Task requirements.
Using the data that follows, return exactly the lines from the one that contains "The Blender Python script for this scene continues." through the one that contains "(.12,-.30,H(.12,-.30)+.02), .004, (.2,.16,.12))", ends included.

Exercise materials.
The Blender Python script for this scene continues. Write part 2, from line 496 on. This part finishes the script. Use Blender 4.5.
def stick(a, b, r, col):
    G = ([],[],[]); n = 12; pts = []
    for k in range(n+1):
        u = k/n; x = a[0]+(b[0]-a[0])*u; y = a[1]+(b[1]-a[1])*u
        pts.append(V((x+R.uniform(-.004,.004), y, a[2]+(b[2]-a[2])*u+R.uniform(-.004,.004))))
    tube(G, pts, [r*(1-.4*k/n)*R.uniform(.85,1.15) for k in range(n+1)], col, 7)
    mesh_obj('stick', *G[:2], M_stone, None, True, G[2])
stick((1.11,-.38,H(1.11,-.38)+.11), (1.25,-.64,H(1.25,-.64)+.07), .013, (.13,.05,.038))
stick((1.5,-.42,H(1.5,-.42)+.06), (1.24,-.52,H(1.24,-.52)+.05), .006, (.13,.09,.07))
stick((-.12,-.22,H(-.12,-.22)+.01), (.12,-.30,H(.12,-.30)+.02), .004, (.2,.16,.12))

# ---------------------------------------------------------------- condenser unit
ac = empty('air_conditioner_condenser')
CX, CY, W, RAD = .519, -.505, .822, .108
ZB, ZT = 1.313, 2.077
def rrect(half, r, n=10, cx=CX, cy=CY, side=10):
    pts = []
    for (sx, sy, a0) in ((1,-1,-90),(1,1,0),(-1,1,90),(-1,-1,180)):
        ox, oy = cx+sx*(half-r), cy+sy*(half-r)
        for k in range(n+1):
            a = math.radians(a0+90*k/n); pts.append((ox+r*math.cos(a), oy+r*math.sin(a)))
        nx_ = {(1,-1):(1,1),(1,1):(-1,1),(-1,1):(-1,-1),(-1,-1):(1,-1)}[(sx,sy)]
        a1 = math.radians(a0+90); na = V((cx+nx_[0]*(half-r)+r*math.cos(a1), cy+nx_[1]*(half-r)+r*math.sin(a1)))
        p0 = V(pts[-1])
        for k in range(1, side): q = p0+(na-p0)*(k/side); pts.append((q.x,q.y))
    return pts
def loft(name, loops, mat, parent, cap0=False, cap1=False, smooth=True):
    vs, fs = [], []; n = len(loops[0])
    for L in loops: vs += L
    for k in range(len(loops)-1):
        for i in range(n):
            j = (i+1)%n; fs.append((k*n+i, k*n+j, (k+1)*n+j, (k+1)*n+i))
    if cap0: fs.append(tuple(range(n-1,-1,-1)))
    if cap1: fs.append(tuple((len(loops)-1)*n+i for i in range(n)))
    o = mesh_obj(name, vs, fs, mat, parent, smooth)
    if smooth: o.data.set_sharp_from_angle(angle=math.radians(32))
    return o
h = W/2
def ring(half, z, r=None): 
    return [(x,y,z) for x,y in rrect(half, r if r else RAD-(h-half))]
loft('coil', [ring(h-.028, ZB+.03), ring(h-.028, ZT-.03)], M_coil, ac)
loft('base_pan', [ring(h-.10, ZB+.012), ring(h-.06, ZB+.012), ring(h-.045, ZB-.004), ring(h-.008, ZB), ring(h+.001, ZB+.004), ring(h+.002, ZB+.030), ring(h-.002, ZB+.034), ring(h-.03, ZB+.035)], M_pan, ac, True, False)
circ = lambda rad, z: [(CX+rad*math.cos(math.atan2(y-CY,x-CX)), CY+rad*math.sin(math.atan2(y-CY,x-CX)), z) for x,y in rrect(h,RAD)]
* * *
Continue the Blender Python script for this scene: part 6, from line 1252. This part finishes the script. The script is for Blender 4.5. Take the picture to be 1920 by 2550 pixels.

Exercise solution.
The Blender Python script for this scene continues. Write part 2, from line 496 on. This part finishes the script. Use Blender 4.5.
def stick(a, b, r, col):
    G = ([],[],[]); n = 12; pts = []
    for k in range(n+1):
        u = k/n; x = a[0]+(b[0]-a[0])*u; y = a[1]+(b[1]-a[1])*u
        pts.append(V((x+R.uniform(-.004,.004), y, a[2]+(b[2]-a[2])*u+R.uniform(-.004,.004))))
    tube(G, pts, [r*(1-.4*k/n)*R.uniform(.85,1.15) for k in range(n+1)], col, 7)
    mesh_obj('stick', *G[:2], M_stone, None, True, G[2])
stick((1.11,-.38,H(1.11,-.38)+.11), (1.25,-.64,H(1.25,-.64)+.07), .013, (.13,.05,.038))
stick((1.5,-.42,H(1.5,-.42)+.06), (1.24,-.52,H(1.24,-.52)+.05), .006, (.13,.09,.07))
stick((-.12,-.22,H(-.12,-.22)+.01), (.12,-.30,H(.12,-.30)+.02), .004, (.2,.16,.12))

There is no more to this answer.